# EXTRACTED DATA
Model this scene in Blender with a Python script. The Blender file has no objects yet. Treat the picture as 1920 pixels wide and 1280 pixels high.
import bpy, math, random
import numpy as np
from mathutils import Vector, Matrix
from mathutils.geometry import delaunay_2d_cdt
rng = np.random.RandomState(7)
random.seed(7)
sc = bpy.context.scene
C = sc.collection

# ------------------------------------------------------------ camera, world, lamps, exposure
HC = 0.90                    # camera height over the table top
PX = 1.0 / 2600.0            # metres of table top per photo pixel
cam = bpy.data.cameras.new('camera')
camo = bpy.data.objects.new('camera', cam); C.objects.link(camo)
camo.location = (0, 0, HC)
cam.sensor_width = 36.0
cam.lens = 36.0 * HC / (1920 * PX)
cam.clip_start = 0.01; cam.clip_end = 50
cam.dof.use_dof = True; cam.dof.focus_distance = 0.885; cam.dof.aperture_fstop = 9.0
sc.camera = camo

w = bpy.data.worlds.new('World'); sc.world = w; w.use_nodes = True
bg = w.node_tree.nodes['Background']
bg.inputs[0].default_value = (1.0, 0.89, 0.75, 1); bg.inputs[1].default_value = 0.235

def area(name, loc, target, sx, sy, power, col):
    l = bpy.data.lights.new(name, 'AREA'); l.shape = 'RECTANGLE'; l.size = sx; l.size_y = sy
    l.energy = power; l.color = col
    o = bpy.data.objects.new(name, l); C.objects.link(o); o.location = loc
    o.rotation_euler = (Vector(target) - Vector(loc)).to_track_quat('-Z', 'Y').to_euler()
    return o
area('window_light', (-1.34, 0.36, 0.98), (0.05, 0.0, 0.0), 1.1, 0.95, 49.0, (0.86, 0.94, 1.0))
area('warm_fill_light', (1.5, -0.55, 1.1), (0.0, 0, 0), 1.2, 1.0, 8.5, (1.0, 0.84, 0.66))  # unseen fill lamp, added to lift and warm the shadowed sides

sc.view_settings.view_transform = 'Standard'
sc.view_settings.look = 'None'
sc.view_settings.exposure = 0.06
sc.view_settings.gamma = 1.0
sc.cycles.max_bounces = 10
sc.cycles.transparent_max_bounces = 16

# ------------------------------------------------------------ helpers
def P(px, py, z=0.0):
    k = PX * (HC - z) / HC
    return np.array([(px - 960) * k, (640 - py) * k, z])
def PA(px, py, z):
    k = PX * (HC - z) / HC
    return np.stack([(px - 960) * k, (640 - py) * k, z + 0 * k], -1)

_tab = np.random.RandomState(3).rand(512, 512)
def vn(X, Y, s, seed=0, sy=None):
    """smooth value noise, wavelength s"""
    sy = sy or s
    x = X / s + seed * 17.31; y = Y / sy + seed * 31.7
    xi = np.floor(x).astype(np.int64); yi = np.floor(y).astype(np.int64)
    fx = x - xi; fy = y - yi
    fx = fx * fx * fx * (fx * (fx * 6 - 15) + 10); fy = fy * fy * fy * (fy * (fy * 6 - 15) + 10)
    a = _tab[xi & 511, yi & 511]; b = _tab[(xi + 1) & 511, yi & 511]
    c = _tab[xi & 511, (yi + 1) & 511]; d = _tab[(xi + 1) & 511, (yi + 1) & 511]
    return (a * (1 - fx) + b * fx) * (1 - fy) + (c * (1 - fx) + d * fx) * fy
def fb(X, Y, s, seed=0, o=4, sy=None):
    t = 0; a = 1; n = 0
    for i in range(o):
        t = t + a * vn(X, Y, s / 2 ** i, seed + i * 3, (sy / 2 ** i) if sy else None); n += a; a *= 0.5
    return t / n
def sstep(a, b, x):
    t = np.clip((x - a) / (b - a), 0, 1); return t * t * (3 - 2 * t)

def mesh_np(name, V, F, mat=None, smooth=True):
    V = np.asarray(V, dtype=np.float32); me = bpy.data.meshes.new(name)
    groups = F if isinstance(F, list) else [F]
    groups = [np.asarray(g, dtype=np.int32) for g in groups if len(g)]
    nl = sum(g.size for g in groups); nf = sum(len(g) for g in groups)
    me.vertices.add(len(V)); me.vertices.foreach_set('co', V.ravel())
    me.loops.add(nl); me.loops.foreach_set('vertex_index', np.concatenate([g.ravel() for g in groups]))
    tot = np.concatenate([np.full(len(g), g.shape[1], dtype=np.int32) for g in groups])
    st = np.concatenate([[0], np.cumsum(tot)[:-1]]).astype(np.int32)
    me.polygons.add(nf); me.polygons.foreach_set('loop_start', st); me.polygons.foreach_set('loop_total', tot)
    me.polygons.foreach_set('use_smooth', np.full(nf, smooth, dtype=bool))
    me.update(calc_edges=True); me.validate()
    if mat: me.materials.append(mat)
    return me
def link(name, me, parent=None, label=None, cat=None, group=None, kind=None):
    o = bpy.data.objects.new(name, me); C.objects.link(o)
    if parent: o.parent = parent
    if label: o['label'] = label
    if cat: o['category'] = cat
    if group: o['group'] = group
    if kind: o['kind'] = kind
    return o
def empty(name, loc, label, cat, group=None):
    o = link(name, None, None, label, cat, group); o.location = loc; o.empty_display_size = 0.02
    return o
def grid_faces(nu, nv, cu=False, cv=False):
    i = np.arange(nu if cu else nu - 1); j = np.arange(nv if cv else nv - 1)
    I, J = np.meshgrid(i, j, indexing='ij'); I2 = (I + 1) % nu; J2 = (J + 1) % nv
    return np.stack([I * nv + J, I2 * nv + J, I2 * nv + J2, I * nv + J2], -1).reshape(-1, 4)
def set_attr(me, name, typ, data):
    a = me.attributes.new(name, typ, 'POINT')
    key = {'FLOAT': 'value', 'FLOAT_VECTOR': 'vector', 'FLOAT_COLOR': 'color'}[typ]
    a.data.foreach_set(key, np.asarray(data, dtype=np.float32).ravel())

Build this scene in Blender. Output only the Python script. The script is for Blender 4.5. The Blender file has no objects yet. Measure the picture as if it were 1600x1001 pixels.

# YOUR OBJECTIVE
Everything from the first line above through the line that contains "bg.inputs[0].default_value = (1.0, 0.89, 0.75, 1);" should be duplicated exactly, please, and nothing beyond it.

# EXPECTED ANSWER
Model this scene in Blender with a Python script. The Blender file has no objects yet. Treat the picture as 1920 pixels wide and 1280 pixels high.
import bpy, math, random
import numpy as np
from mathutils import Vector, Matrix
from mathutils.geometry import delaunay_2d_cdt
rng = np.random.RandomState(7)
random.seed(7)
sc = bpy.context.scene
C = sc.collection

# ------------------------------------------------------------ camera, world, lamps, exposure
HC = 0.90                    # camera height over the table top
PX = 1.0 / 2600.0            # metres of table top per photo pixel
cam = bpy.data.cameras.new('camera')
camo = bpy.data.objects.new('camera', cam); C.objects.link(camo)
camo.location = (0, 0, HC)
cam.sensor_width = 36.0
cam.lens = 36.0 * HC / (1920 * PX)
cam.clip_start = 0.01; cam.clip_end = 50
cam.dof.use_dof = True; cam.dof.focus_distance = 0.885; cam.dof.aperture_fstop = 9.0
sc.camera = camo

w = bpy.data.worlds.new('World'); sc.world = w; w.use_nodes = True
bg = w.node_tree.nodes['Background']
bg.inputs[0].default_value = (1.0, 0.89, 0.75, 1); bg.inputs[1].default_value = 0.235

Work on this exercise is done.